(Scripts that build scenes)
-- Begin --

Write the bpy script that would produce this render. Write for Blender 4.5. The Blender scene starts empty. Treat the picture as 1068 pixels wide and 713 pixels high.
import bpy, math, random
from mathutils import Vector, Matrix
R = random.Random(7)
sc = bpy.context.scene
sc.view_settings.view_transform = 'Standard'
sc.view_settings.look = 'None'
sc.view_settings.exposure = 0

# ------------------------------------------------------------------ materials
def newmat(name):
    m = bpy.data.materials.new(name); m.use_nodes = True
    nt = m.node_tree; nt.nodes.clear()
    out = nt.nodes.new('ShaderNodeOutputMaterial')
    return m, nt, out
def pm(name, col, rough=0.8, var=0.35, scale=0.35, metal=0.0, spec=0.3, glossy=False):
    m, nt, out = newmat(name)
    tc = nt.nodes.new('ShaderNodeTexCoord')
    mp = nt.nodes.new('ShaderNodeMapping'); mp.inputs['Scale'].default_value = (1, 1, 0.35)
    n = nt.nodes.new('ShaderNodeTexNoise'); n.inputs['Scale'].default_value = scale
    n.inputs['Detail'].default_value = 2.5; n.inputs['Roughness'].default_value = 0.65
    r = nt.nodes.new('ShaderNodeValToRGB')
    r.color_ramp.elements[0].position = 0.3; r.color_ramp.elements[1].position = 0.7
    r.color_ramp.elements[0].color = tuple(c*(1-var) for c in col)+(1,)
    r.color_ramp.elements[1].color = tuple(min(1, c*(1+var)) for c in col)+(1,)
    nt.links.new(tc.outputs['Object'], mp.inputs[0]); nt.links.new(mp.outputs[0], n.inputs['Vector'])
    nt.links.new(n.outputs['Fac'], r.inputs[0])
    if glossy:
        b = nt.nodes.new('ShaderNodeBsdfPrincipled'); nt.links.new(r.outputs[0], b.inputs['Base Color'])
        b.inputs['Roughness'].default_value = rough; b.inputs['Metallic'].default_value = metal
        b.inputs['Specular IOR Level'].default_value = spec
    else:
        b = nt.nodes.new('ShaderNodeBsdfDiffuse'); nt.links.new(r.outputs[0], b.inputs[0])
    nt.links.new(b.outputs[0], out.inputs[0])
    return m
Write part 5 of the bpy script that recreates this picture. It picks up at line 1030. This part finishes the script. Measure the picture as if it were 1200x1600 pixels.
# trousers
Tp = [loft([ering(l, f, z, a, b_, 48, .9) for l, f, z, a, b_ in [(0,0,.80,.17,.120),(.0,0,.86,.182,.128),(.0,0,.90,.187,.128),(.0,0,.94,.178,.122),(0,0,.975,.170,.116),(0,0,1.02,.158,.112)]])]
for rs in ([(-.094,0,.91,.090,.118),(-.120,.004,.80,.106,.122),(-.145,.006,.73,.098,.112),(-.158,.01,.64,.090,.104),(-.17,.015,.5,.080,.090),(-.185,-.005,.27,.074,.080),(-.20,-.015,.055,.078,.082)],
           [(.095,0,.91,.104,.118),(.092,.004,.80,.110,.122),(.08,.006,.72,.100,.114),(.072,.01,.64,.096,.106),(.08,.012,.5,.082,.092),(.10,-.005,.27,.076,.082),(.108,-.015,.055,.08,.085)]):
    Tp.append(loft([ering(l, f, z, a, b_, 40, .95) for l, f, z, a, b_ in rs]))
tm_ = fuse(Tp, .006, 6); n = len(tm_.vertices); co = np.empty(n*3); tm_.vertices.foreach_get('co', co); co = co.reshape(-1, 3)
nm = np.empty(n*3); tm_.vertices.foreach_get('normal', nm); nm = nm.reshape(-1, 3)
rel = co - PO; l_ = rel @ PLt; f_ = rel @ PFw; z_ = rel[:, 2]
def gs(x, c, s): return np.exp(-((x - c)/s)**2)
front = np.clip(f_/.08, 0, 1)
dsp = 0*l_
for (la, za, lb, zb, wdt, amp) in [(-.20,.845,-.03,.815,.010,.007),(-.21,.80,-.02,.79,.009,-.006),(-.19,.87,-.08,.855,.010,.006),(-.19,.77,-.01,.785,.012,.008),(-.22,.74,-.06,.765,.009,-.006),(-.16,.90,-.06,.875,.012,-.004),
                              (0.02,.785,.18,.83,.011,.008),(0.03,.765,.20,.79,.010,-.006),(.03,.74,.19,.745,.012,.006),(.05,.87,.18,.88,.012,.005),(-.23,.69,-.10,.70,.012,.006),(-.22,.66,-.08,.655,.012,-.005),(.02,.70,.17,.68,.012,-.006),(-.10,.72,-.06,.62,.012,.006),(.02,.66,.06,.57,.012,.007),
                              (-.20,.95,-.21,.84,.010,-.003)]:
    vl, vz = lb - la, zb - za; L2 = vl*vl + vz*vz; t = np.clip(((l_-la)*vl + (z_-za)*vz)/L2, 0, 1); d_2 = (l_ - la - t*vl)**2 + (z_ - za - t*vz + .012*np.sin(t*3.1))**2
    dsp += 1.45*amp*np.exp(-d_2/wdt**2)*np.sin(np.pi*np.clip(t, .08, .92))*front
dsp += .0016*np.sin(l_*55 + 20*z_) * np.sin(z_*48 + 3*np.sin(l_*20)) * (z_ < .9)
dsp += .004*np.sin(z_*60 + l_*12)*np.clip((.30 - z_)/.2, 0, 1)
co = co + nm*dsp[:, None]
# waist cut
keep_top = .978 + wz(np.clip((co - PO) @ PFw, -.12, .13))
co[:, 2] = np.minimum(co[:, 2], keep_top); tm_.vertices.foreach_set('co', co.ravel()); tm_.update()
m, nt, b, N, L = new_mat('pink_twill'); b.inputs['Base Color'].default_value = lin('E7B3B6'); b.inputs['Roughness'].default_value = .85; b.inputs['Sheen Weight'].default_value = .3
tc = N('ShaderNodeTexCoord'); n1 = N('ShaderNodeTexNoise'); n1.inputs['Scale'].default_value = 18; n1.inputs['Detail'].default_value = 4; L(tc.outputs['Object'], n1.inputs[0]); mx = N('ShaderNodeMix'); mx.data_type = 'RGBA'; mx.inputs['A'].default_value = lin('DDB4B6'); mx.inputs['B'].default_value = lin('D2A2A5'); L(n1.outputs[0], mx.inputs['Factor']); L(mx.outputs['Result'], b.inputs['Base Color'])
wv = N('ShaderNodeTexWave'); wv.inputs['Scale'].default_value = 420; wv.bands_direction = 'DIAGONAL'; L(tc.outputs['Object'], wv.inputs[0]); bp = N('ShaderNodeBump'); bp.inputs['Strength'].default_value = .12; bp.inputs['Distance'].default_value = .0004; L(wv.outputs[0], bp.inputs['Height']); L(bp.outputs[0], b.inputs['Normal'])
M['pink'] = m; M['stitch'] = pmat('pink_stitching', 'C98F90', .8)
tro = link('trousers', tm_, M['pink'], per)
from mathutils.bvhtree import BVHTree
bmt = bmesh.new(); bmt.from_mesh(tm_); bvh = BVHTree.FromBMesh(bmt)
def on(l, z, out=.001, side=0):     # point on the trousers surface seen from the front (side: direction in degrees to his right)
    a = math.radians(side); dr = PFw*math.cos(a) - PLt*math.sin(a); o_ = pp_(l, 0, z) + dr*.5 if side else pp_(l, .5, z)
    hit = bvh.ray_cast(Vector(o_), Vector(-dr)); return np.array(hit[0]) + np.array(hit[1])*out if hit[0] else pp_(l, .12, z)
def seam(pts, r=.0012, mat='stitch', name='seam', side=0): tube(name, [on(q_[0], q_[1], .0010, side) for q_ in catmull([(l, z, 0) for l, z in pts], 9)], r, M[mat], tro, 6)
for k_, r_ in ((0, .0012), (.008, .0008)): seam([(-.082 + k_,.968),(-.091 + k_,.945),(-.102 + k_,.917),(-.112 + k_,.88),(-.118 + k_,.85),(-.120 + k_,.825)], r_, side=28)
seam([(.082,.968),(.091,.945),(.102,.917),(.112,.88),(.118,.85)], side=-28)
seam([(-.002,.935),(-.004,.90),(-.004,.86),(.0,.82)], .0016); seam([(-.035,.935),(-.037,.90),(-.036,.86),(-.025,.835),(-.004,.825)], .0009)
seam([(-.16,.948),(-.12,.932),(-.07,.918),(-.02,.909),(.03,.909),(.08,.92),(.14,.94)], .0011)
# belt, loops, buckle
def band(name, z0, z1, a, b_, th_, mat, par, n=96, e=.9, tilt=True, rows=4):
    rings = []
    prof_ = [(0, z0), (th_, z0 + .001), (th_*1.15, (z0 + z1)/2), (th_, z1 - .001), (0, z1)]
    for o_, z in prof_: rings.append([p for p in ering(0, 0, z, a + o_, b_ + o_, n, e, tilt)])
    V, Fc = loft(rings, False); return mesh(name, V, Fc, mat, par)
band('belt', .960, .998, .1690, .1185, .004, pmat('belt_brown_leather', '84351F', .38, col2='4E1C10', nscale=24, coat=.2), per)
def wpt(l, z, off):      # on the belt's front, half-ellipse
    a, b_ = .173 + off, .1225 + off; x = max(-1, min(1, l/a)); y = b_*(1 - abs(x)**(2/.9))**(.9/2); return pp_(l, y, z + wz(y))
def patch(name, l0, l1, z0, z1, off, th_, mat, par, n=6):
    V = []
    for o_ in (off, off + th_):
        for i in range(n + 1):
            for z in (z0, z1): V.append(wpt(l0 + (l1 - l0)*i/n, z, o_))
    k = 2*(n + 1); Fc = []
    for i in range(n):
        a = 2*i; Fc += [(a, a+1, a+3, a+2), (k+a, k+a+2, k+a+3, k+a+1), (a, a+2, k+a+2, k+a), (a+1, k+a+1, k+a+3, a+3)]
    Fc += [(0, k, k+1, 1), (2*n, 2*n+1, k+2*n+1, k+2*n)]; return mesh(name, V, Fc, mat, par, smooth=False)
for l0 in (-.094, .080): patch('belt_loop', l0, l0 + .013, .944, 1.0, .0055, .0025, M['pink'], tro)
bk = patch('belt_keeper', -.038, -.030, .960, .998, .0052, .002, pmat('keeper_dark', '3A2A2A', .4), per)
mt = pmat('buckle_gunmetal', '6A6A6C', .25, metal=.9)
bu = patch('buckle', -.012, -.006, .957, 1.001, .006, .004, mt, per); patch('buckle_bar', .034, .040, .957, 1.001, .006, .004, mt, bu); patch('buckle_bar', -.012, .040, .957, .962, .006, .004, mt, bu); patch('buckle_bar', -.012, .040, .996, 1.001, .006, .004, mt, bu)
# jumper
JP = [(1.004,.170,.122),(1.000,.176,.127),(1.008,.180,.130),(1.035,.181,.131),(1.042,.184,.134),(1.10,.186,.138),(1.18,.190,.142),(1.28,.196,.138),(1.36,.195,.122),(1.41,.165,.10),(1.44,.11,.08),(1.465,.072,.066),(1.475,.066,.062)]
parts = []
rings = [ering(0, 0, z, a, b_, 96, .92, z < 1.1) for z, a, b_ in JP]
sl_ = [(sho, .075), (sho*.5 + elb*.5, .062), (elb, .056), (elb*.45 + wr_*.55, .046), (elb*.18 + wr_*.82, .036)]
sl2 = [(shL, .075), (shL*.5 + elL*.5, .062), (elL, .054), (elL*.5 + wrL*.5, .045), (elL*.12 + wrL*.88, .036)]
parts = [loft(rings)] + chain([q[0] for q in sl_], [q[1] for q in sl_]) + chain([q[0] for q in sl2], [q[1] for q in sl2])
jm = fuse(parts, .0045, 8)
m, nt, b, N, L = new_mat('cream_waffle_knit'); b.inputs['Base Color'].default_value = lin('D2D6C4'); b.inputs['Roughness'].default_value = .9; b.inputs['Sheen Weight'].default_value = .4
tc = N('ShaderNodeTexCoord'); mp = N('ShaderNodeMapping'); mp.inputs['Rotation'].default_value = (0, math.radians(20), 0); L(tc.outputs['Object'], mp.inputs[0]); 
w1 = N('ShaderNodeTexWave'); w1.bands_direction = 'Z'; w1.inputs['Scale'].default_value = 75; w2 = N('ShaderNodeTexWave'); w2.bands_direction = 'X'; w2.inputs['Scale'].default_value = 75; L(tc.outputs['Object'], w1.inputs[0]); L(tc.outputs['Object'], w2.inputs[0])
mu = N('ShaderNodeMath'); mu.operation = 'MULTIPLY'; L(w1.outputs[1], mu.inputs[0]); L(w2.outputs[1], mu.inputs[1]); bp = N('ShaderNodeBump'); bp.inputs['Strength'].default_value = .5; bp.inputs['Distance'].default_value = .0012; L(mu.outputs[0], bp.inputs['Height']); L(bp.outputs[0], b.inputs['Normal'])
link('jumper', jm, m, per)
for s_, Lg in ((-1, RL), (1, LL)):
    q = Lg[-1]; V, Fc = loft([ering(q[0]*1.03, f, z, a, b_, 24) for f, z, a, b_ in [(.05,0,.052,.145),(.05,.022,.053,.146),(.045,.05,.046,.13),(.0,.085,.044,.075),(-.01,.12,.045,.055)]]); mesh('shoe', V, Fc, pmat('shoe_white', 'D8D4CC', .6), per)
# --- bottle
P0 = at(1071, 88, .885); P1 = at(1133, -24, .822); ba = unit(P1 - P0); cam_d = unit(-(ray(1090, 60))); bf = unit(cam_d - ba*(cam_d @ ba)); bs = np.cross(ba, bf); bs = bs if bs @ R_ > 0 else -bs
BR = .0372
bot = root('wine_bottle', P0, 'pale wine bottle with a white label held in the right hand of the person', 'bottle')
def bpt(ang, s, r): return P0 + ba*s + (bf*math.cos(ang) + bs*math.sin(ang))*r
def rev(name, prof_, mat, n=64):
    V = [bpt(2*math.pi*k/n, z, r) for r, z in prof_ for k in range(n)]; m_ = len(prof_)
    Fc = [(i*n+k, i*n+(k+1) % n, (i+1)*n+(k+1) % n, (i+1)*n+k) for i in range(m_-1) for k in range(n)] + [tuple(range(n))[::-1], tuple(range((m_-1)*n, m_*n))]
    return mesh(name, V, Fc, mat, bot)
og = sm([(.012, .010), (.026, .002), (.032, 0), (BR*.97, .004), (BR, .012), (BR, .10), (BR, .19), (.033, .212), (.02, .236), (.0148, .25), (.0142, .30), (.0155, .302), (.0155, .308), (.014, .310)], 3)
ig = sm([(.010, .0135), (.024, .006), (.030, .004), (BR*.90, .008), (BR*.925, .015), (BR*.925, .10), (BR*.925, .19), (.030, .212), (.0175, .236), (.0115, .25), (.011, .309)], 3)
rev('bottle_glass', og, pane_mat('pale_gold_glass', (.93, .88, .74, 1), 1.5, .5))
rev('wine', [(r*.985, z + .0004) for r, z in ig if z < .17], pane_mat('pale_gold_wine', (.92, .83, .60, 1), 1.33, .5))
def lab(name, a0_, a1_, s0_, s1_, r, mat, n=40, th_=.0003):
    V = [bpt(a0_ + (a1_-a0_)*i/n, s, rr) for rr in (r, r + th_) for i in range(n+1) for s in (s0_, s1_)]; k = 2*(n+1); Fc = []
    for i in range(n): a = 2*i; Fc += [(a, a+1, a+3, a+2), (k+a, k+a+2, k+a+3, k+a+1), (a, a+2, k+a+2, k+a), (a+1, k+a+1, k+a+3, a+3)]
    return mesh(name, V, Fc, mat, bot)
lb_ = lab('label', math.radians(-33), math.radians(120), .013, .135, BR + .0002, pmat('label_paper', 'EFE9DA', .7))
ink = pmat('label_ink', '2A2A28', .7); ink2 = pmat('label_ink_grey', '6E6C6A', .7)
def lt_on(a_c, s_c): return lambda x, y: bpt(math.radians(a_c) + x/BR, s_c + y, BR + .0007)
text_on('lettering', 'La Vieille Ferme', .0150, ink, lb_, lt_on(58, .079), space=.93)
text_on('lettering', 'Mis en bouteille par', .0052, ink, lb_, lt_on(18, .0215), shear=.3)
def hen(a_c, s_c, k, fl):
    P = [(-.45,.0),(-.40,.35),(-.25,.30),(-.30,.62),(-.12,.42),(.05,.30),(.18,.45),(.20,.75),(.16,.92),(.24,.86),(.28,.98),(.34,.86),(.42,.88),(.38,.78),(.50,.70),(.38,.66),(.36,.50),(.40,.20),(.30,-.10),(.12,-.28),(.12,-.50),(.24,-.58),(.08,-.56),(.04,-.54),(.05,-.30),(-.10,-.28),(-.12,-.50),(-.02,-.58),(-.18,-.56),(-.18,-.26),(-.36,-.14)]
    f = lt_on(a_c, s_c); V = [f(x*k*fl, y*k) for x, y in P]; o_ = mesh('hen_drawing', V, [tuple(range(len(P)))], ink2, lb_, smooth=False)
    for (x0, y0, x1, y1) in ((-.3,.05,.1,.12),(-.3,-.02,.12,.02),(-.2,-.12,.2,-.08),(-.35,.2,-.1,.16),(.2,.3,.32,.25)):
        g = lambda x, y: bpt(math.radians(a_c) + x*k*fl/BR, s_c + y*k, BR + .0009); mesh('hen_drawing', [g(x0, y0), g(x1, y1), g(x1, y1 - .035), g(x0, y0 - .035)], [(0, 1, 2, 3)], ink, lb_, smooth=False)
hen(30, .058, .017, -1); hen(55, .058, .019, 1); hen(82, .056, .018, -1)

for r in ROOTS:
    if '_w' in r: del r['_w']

-- End --

» What to produce: Restate, please, word for word the span of records running from the first line to the line bearing "sc.view_settings.exposure = 0", both included, and nothing outside it.

» Solution to the exercise:
Write the bpy script that would produce this render. Write for Blender 4.5. The Blender scene starts empty. Treat the picture as 1068 pixels wide and 713 pixels high.
import bpy, math, random
from mathutils import Vector, Matrix
R = random.Random(7)
sc = bpy.context.scene
sc.view_settings.view_transform = 'Standard'
sc.view_settings.look = 'None'
sc.view_settings.exposure = 0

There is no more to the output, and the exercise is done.